Entries from a dataset
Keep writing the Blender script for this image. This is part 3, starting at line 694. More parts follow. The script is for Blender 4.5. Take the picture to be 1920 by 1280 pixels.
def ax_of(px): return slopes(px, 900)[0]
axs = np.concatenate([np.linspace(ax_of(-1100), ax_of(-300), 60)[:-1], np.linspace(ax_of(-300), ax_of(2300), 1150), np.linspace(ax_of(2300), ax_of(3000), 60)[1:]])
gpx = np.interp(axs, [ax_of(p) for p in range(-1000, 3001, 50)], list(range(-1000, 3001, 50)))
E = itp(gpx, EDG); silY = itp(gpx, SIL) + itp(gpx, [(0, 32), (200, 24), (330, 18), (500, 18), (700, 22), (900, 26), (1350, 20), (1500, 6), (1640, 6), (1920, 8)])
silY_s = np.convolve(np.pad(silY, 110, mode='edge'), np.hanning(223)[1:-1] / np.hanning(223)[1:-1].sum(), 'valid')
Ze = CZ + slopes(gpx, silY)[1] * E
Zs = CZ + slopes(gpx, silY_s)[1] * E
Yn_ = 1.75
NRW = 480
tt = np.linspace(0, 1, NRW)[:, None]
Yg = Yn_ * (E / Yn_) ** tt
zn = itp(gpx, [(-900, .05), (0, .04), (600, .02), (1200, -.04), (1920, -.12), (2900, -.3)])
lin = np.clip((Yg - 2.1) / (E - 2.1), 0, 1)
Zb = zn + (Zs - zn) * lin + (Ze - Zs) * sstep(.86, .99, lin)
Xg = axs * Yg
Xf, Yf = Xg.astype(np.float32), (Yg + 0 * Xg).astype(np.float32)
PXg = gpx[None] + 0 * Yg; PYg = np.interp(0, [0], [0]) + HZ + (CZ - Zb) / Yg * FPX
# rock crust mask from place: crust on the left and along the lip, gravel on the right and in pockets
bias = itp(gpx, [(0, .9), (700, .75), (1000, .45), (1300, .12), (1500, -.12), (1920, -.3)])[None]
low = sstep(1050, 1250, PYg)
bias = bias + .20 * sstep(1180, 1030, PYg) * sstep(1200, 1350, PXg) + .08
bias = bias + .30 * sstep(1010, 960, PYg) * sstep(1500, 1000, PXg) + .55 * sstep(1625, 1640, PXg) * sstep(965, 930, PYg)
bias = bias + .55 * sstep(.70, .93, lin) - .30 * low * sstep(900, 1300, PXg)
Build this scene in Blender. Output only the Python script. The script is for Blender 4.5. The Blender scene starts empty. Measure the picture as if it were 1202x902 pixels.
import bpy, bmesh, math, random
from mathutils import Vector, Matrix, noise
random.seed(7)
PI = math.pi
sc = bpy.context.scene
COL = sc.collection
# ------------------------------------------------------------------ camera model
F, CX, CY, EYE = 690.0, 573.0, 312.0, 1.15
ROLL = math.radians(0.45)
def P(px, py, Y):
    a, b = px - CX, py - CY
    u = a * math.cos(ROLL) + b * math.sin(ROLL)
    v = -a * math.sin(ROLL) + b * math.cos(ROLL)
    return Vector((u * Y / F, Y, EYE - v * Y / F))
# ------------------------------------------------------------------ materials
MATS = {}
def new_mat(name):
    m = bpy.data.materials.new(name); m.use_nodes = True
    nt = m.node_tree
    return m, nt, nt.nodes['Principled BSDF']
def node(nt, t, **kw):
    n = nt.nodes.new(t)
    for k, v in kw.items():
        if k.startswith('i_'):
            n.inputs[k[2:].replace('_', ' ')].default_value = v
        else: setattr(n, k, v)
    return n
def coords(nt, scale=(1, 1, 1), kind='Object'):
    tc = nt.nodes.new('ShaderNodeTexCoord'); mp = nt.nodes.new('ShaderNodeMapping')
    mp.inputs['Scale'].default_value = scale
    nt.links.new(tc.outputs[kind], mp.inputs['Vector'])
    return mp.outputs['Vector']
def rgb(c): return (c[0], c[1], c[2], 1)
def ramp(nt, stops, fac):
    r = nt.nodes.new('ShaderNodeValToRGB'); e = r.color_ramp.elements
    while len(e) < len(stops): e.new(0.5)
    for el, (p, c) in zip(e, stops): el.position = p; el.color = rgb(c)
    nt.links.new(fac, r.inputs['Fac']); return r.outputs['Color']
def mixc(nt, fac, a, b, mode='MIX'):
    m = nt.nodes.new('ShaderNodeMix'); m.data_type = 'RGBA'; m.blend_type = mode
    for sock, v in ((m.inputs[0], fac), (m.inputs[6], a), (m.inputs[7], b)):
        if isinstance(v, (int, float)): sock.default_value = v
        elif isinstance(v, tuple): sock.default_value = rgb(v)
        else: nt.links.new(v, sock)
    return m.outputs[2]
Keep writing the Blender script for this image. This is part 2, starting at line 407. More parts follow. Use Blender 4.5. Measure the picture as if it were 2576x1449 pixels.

Directions for this task: Copy out every line holding the string "starting".

Full output:
Keep writing the Blender script for this image. This is part 3, starting at line 694. More parts follow. The script is for Blender 4.5. Take the picture to be 1920 by 1280 pixels.
Keep writing the Blender script for this image. This is part 2, starting at line 407. More parts follow. Use Blender 4.5. Measure the picture as if it were 2576x1449 pixels.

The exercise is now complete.